El cristianismo se nutrió de lo pequeño para hacerse grande. Los primeros cristianos fueron pequeñas comunidades de pobres que impactaron por su manera de vivir y ser y por ello muchos y muchas se fueron uniendo a su aventura apasionada. Los fundadores y fundadoras iniciaron en la sencillez y el sacrificio su búsqueda de implantar en el corazón de la Iglesia santa una novedad que hiciera más nítido su rostro evangélico y evangelizador. Por eso muchos otros se unieron y lograron la grandeza de lo que han sido nuestras órdenes, congregaciones o institutos. Entonces, ¿por qué no valorar una vez más la pequeñez, la fragilidad y no olvidar que la grandeza estará en vivirla desde un claro y nítido testimonio evangélico?
La bondad de Dios apareció en la humildad de la familia de María y José. Y desde allí fue creciendo progresivamente la grandeza de la vida, la predicación, la actitud ante la conflictividad y el conflicto mayor que fue su juicio y su asesinato en la cruz, Jesús de Nazaret, el Cristo, el Señor.
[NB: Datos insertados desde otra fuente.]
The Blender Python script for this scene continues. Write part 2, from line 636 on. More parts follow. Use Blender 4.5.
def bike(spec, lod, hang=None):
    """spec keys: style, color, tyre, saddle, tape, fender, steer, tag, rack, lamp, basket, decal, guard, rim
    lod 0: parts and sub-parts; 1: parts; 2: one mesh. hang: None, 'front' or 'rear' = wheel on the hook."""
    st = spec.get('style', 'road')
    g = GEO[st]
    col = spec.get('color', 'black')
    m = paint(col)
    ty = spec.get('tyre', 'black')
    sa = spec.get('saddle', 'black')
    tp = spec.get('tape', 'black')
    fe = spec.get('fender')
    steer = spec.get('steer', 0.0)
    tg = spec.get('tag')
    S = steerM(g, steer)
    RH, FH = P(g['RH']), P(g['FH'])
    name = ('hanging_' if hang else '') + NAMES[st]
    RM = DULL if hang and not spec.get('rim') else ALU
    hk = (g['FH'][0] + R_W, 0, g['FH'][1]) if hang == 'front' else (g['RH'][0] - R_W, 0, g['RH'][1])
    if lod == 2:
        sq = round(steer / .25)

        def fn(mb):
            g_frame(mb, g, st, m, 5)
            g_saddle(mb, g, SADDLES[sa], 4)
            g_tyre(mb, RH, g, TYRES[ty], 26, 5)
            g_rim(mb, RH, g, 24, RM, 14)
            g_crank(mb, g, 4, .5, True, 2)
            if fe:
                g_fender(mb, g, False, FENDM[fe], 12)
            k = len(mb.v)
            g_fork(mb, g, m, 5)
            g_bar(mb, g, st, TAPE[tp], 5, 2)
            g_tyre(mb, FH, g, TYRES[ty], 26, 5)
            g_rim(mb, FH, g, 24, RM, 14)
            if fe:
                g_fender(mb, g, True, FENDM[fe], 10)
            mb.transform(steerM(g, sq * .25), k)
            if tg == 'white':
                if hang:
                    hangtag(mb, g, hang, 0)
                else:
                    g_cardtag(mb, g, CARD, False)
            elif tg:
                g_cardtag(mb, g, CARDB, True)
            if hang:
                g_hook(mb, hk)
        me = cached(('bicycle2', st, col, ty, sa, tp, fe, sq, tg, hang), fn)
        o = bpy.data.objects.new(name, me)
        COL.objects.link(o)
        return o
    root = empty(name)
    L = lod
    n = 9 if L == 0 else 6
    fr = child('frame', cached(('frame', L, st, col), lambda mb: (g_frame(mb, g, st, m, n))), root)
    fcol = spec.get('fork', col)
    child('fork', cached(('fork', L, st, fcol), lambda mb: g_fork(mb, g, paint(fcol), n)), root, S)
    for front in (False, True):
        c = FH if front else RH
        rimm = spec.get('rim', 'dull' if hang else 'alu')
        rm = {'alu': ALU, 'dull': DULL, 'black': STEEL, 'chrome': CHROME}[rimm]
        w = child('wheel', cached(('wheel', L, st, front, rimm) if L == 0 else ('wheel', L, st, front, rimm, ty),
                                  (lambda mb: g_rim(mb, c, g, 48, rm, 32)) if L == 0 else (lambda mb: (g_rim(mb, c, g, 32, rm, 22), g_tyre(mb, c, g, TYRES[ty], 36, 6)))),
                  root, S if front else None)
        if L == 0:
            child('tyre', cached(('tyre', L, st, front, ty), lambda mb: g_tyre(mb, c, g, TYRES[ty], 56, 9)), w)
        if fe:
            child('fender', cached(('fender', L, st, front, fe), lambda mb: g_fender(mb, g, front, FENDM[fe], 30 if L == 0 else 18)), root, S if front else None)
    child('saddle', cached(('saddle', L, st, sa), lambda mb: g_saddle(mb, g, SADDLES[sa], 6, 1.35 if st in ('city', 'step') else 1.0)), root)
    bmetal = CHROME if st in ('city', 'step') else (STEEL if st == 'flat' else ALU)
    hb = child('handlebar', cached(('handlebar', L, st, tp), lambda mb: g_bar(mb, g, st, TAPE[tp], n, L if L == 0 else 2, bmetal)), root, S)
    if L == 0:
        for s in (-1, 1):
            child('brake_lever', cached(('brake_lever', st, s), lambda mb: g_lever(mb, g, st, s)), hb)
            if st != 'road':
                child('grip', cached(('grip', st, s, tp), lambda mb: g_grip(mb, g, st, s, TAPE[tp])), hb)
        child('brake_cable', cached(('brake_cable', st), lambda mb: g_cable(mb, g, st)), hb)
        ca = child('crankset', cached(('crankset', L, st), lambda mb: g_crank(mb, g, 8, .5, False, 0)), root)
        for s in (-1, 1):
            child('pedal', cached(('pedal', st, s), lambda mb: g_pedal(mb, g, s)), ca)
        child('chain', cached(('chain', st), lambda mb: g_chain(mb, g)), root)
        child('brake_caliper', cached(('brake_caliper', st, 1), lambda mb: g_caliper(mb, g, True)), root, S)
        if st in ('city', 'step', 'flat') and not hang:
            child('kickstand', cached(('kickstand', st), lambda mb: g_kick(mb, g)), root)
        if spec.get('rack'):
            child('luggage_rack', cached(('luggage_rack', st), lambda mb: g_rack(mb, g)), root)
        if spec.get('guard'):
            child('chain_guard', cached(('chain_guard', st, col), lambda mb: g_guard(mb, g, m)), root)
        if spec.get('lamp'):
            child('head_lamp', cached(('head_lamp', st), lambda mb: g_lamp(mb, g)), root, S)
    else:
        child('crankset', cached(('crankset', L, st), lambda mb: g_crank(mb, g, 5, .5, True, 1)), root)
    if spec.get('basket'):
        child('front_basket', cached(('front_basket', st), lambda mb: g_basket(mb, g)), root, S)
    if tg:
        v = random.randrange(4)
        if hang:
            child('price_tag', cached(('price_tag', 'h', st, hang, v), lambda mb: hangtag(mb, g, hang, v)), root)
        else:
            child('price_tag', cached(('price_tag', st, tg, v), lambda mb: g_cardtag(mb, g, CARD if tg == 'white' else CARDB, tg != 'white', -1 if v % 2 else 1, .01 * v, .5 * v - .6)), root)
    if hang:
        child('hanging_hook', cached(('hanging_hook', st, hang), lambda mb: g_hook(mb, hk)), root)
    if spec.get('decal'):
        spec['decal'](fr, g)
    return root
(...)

Cuando llega Navidad es ocasión de recuperar en nuestra vida como religiosos y religiosas el valor de lo pequeño, de la simplicidad y del despojo, para descubrir allí la posibilidad de engrandecer una vida que no vive del poder, las posesiones, el prestigio y la riqueza sino de la pasión sin igual de ser presencia de entrega al servicio a los pobres y excluidos de todos los mundos del poder.